CNN documentary on the Columbia space shuttle disaster

I imagine that they did get cleaned up; what you were seeing was likely the accumulated damage and scarring from dozens of launches and re-entries, like in the photos below.

Phil Engelauf. Thanks for sharing the name. I did not know his name. Yes he and Ellen Ochoa were apparently the first in Mission Control to learn about the news reports showing Columbia disintegrating, and they’re the ones who inform flight director LeRoy Cain. As you say. In the documentary when they show that moment they refer to him as a former flight director, or a retired flight director. Something like that.

Didn’t they also remove the bipod? The foam losses seemed to be where the bipod (which connects the orbiter to the external tank (ET)), connects to the ET.
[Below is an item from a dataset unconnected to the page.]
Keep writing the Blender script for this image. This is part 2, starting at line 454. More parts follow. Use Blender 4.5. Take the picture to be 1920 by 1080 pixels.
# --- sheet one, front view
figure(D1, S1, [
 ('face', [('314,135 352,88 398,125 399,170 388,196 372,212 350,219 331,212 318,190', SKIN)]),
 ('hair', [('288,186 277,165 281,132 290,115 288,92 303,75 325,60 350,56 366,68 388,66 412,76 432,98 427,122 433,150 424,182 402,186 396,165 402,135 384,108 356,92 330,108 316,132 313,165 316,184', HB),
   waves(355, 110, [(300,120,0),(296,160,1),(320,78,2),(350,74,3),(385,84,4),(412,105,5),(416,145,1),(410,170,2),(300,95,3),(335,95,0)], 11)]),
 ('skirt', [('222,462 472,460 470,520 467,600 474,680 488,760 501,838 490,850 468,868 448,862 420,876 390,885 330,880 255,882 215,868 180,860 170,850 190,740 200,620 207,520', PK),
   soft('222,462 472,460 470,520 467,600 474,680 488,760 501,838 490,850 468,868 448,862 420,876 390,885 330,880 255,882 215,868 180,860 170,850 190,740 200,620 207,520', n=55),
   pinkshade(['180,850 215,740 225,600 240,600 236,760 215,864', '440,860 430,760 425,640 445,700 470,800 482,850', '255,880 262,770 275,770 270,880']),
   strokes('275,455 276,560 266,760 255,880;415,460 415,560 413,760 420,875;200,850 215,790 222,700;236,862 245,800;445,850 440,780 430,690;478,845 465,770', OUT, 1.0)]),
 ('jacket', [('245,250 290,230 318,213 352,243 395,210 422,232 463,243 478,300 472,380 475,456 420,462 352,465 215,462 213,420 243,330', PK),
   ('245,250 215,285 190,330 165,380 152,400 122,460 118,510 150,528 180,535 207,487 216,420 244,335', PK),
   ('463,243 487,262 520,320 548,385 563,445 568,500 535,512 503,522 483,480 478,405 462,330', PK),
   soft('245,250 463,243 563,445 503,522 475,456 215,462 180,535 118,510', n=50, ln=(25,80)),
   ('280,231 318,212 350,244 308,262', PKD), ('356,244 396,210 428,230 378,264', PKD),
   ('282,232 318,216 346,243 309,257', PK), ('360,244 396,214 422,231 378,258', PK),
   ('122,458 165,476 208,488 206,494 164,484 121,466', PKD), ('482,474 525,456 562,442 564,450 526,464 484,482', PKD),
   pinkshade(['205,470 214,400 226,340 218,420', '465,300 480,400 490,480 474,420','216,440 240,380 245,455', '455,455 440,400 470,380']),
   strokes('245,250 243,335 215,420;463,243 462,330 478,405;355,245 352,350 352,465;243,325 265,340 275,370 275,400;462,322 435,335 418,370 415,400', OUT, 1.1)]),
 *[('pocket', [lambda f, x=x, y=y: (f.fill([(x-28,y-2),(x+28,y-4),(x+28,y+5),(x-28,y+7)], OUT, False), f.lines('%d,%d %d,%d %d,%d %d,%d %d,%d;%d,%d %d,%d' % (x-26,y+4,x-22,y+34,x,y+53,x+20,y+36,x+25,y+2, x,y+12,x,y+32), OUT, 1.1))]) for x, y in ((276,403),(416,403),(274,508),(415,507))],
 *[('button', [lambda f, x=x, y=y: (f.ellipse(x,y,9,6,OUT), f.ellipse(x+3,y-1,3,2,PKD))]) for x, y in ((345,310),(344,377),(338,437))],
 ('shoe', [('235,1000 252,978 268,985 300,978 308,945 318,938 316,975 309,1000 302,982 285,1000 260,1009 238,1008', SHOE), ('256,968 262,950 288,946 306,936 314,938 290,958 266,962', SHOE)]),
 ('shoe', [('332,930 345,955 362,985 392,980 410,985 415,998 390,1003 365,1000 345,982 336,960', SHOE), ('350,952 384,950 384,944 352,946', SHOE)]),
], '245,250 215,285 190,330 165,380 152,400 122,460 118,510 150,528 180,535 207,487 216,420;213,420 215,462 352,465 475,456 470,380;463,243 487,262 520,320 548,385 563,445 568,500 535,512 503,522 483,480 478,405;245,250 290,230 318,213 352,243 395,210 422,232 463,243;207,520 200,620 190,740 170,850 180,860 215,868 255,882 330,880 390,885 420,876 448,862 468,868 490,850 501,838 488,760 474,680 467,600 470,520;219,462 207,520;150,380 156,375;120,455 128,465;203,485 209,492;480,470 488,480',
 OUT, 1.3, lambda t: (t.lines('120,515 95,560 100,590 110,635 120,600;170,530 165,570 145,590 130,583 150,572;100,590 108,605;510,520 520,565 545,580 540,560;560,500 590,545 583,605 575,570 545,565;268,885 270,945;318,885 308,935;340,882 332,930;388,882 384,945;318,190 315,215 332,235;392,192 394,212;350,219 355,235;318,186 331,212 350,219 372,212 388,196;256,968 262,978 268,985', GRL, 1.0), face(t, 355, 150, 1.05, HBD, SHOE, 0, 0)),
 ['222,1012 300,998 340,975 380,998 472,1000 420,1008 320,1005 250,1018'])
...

I’d have to look it up. But, that does sound right.
I’ve been answering from memory.

I found it.

From here, https://www.nasa.gov/wp-content/uploads/2016/08/114020main_et_bipod_fs.pdf

“NASA redesigned the external tank’s forward bipod fitting after the Columbia disaster to reduce debris. The new design removes the insulating foam bipod ramps, allowing the tank to fly with the fittings mostly exposed.”
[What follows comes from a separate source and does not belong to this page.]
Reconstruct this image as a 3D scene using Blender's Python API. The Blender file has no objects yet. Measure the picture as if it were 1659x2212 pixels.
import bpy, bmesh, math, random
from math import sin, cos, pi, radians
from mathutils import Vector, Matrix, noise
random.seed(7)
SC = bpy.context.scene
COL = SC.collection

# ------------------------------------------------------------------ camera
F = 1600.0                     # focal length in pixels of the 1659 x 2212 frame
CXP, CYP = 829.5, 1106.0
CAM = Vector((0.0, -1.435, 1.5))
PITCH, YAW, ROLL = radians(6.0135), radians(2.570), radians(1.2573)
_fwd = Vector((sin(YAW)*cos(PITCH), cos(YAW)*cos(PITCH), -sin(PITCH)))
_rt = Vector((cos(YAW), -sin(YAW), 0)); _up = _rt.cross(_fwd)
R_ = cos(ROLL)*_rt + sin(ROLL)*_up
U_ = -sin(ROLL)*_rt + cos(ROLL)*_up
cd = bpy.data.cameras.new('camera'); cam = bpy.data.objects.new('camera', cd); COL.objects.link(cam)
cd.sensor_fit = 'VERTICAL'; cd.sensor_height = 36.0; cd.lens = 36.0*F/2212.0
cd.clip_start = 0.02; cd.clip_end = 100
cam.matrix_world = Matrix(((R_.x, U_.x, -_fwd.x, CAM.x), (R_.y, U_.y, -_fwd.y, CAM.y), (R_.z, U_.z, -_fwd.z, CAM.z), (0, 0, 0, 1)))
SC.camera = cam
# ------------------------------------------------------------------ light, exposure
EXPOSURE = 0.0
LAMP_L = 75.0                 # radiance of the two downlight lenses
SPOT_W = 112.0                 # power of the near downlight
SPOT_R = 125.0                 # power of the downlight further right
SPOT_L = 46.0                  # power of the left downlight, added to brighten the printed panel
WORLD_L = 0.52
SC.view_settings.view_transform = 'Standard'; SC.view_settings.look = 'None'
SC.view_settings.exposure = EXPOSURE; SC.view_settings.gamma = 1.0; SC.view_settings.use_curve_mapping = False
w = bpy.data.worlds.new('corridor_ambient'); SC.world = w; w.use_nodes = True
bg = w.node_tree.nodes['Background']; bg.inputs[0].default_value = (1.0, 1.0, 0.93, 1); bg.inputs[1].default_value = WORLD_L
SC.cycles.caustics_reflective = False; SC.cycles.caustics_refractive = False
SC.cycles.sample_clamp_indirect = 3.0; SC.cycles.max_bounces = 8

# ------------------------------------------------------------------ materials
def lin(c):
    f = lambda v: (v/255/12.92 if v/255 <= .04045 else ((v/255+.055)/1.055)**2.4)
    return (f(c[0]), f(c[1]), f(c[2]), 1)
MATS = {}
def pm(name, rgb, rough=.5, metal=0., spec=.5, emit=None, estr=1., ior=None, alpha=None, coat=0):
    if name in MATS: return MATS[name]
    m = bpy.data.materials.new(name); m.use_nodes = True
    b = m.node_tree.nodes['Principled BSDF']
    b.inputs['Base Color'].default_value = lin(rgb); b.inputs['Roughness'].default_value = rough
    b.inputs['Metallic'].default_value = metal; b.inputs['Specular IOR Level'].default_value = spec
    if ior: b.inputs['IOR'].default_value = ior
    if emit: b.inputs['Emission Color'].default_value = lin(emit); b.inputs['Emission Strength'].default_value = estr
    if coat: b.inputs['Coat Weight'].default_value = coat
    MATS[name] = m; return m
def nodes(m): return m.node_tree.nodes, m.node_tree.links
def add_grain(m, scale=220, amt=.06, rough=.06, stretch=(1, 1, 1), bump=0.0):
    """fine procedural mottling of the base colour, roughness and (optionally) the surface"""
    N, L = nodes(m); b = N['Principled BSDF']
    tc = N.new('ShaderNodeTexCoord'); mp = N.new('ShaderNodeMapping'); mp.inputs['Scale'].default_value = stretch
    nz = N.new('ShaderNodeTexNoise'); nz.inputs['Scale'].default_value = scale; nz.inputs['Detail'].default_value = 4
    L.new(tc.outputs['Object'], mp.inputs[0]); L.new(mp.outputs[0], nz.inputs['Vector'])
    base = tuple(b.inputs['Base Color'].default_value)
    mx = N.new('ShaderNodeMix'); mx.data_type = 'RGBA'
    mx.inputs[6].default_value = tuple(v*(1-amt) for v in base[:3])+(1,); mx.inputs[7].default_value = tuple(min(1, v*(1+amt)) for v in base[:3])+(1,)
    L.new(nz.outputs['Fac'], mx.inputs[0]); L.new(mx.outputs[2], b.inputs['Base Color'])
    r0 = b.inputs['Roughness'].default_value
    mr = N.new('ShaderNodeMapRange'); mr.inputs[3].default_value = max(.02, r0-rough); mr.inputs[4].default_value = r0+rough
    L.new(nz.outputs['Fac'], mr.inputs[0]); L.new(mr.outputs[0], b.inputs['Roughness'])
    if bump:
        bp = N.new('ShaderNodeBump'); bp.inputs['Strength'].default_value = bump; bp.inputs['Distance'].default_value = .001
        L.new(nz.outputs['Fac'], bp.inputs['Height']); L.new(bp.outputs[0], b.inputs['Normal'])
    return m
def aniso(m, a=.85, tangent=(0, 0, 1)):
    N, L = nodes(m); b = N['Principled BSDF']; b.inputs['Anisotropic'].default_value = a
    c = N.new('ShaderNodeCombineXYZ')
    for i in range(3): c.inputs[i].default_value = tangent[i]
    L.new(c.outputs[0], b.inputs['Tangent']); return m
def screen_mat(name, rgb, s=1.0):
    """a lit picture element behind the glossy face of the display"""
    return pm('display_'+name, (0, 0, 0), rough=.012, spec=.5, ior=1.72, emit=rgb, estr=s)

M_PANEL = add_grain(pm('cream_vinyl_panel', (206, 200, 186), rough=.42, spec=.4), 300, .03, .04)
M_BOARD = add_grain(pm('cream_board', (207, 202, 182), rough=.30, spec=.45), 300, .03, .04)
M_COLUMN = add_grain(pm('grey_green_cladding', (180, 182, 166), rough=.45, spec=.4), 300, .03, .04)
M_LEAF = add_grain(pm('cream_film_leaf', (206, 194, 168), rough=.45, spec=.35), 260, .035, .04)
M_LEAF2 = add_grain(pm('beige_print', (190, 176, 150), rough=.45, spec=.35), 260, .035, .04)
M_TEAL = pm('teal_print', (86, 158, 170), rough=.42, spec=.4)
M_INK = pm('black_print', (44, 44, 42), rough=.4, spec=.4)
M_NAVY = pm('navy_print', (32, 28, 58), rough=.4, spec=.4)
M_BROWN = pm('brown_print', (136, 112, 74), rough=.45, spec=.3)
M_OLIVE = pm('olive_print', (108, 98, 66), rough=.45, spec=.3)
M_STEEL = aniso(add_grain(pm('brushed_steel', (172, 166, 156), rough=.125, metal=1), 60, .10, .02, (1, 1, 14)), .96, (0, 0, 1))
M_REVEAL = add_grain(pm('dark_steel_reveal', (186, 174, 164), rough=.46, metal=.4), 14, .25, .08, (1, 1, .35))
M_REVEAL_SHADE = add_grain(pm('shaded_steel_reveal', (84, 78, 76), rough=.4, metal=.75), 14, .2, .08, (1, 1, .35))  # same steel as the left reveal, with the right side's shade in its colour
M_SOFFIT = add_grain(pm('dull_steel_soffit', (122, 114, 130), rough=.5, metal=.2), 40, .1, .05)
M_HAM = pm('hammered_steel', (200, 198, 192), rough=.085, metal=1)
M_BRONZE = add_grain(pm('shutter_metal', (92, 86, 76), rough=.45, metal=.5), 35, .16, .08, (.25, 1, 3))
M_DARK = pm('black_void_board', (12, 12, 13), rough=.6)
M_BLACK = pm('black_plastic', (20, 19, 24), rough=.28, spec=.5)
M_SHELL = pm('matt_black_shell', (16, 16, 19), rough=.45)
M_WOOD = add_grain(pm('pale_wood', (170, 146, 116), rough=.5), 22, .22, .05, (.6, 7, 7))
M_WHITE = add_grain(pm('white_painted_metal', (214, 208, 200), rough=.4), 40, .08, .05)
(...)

Dianne Vaughan published “The Challenger Launch Decision: Risky Technology, Culture, and Deviance at NASA” in 1996. This was a study of NASA management’s faulty risk decision process of the Shuttles O-Rings that led to the lost of Challenger in 1986. Seventeen years later, the exact same management failure occurred with Columbia.
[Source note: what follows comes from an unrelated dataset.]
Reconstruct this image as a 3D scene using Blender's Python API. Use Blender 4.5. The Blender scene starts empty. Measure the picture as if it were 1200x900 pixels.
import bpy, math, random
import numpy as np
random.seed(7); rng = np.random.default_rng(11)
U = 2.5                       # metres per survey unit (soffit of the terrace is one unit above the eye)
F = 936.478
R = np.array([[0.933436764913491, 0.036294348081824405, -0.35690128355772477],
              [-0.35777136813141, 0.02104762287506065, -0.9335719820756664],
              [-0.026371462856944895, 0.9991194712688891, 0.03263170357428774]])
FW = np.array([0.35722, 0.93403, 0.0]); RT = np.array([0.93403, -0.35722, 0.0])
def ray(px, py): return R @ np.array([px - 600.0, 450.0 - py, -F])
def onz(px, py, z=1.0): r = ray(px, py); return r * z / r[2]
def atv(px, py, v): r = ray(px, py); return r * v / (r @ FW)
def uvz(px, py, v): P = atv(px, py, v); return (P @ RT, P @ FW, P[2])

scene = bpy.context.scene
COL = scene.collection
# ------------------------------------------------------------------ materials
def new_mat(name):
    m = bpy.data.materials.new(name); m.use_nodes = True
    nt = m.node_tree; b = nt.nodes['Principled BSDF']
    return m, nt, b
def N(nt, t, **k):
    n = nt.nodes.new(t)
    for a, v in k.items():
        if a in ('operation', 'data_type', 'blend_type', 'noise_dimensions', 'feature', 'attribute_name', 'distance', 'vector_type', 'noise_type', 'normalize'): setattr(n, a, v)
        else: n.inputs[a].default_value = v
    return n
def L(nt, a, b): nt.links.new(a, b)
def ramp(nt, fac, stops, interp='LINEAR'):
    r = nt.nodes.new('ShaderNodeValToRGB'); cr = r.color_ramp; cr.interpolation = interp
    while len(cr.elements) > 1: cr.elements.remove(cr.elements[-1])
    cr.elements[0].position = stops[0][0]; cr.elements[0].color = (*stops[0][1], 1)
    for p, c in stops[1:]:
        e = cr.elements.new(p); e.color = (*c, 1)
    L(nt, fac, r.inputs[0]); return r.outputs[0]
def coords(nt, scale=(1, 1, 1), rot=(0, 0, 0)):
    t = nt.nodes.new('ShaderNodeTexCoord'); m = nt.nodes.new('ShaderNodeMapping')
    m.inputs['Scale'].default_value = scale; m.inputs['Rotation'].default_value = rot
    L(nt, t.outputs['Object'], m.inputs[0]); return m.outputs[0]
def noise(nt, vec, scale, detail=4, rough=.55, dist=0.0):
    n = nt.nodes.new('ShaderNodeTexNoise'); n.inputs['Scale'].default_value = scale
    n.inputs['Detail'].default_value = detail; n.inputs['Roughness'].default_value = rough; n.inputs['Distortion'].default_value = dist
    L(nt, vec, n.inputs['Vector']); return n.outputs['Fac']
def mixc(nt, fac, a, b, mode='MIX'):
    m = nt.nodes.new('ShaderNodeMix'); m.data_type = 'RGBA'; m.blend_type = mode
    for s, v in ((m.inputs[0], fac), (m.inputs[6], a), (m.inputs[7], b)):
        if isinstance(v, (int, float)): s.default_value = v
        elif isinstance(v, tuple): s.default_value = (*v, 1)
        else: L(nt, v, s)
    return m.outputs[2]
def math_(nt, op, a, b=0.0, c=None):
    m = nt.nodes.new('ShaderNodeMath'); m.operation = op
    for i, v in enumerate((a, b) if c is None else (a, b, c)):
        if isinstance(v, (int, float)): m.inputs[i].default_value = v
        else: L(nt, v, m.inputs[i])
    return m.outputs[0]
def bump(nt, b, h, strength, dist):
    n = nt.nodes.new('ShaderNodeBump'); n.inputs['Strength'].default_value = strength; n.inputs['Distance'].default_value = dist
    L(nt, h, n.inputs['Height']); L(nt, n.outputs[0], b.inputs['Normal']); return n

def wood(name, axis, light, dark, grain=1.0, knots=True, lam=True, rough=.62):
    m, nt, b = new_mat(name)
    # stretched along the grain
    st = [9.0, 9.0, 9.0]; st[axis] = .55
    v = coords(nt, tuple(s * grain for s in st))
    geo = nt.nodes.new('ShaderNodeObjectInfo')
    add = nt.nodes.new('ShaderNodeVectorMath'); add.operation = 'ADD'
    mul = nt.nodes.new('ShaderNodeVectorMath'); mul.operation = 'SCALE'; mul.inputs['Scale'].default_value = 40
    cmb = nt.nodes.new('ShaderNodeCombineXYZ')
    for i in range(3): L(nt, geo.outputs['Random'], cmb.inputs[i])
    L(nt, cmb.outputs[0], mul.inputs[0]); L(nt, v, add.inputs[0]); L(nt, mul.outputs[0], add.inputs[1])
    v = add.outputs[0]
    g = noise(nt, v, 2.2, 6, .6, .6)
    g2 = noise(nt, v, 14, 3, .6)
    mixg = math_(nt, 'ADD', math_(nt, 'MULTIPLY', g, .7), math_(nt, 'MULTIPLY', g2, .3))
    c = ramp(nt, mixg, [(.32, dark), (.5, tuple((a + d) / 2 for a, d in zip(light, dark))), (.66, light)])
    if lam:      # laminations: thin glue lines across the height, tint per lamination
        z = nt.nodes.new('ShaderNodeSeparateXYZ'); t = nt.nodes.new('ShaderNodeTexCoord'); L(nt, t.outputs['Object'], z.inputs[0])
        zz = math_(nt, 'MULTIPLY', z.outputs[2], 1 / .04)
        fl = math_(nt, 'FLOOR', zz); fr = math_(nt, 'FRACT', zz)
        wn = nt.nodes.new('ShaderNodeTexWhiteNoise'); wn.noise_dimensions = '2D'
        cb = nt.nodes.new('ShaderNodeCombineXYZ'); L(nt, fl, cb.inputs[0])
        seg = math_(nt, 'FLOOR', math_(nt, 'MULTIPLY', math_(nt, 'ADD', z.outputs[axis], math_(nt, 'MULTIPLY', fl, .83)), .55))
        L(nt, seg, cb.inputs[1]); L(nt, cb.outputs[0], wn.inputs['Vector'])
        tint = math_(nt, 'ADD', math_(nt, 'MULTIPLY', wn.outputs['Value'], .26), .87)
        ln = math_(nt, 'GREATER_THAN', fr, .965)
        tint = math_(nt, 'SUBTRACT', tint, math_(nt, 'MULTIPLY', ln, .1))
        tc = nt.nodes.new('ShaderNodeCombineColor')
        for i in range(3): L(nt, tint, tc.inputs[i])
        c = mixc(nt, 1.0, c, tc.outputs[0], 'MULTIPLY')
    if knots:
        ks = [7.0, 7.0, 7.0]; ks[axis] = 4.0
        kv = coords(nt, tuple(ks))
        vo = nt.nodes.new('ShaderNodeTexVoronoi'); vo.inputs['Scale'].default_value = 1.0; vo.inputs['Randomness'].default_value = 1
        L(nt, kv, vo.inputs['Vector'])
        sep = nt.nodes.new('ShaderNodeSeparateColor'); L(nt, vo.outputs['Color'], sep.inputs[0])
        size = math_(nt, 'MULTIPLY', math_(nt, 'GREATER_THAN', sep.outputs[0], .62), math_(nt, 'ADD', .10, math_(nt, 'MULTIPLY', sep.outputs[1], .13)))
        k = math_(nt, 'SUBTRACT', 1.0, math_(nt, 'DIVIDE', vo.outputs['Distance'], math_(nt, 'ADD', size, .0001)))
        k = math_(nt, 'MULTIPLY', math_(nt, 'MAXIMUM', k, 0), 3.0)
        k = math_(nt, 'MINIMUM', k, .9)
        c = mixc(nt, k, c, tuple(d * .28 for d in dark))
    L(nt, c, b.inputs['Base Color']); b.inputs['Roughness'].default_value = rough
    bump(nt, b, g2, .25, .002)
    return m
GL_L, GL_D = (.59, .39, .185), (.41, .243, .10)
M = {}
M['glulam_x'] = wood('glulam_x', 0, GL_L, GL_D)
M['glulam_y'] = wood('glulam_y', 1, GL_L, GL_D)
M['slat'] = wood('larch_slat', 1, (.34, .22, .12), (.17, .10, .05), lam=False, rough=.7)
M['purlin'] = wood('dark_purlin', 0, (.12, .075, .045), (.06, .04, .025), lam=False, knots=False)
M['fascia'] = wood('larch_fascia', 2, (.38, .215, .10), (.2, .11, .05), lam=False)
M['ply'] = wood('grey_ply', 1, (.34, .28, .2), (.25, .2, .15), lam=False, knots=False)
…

One of Vaughan’s concepts in her study was called “Normalization of Deviance”, whereby a workplace culture environment accepts “deviant acts” as normal and acceptable even though these acts are objectively wrong as defined by outside of the organization or even by internal definition. This happens over time for various reasons, but mainly because the deviations don’t immediately cause harm or loss.

Where did I learn about it? On the SDMB, of course. The thread that is linked upthread.